* **Given request**:
Reproduce the top of the data verbatim, through and including the line that contains "from mathutils.geometry import".

+===+

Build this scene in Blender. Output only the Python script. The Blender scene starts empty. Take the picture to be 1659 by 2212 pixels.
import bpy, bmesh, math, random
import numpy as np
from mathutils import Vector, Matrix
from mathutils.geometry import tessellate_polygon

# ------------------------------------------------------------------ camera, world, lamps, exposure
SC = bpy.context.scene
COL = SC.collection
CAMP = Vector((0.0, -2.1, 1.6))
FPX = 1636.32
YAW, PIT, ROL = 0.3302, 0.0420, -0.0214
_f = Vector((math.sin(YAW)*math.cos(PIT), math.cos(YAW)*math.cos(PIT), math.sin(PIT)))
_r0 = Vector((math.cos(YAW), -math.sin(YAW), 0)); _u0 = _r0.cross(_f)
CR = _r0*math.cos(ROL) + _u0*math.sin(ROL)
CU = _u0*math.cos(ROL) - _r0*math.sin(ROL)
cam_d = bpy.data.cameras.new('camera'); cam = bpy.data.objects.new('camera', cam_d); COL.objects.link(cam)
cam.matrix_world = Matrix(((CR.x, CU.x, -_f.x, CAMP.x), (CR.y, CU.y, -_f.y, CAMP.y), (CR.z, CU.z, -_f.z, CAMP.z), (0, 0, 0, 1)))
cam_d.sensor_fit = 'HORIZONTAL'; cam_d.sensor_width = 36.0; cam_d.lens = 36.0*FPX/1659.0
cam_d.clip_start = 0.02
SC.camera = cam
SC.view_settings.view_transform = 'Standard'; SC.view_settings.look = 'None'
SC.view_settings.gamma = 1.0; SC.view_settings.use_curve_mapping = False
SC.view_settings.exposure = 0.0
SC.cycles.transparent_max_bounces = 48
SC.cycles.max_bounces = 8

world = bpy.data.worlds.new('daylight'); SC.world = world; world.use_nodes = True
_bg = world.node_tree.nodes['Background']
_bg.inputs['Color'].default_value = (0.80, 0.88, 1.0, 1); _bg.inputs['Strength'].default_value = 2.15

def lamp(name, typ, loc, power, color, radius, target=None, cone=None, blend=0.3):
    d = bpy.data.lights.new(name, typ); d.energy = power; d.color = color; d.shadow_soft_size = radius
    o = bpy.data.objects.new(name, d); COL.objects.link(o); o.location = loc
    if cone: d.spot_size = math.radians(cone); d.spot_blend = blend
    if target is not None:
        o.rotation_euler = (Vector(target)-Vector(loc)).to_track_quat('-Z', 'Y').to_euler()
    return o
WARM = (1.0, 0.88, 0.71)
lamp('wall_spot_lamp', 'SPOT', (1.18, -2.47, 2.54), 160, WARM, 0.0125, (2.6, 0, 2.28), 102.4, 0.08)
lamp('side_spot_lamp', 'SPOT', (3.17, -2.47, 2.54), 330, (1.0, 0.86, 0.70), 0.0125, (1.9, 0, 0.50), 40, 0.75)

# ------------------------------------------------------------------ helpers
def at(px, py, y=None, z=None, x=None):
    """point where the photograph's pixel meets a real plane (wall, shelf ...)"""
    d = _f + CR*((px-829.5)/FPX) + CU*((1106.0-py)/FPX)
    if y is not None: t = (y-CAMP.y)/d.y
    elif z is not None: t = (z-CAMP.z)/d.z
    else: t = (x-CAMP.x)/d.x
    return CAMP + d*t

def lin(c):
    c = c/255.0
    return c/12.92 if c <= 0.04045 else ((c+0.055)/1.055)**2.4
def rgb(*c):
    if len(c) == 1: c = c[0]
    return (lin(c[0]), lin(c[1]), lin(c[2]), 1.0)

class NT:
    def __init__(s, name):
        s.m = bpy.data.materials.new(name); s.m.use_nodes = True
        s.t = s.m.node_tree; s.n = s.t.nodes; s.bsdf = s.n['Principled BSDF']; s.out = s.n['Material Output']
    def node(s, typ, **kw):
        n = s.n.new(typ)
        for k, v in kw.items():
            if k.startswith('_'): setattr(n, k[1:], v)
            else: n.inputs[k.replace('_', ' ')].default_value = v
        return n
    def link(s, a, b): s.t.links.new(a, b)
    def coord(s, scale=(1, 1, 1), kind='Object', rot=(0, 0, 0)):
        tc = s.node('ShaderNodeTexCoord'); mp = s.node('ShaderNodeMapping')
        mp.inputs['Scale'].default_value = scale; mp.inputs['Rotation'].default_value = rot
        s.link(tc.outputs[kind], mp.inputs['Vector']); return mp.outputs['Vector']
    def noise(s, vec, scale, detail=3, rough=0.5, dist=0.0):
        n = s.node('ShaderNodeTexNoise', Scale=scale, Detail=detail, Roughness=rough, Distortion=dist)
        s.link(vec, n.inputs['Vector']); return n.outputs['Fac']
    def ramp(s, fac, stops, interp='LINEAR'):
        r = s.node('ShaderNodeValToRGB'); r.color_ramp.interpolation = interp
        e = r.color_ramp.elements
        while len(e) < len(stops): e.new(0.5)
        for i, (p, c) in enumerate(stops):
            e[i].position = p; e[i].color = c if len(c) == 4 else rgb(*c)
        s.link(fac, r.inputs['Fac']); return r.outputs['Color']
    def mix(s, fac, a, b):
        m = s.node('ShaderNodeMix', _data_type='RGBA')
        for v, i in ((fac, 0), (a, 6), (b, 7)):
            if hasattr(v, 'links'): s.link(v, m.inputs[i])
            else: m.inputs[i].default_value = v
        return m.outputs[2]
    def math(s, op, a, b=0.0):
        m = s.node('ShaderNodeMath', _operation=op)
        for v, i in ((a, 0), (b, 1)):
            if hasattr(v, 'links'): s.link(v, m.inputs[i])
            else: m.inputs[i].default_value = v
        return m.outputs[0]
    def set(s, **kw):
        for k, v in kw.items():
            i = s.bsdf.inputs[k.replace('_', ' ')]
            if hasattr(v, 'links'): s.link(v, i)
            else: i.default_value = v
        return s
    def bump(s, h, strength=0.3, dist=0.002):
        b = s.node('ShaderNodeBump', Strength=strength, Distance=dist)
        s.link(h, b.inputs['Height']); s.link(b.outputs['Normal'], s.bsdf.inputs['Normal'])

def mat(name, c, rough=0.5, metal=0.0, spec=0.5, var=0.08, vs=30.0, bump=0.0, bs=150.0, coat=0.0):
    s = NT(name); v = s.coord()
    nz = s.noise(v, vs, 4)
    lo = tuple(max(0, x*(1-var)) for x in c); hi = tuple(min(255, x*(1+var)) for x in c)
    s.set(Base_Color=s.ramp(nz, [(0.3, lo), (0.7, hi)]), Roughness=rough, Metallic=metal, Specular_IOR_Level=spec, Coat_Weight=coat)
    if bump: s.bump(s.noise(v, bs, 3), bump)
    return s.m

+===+

* **Correct output**:
Build this scene in Blender. Output only the Python script. The Blender scene starts empty. Take the picture to be 1659 by 2212 pixels.
import bpy, bmesh, math, random
import numpy as np
from mathutils import Vector, Matrix
from mathutils.geometry import tessellate_polygon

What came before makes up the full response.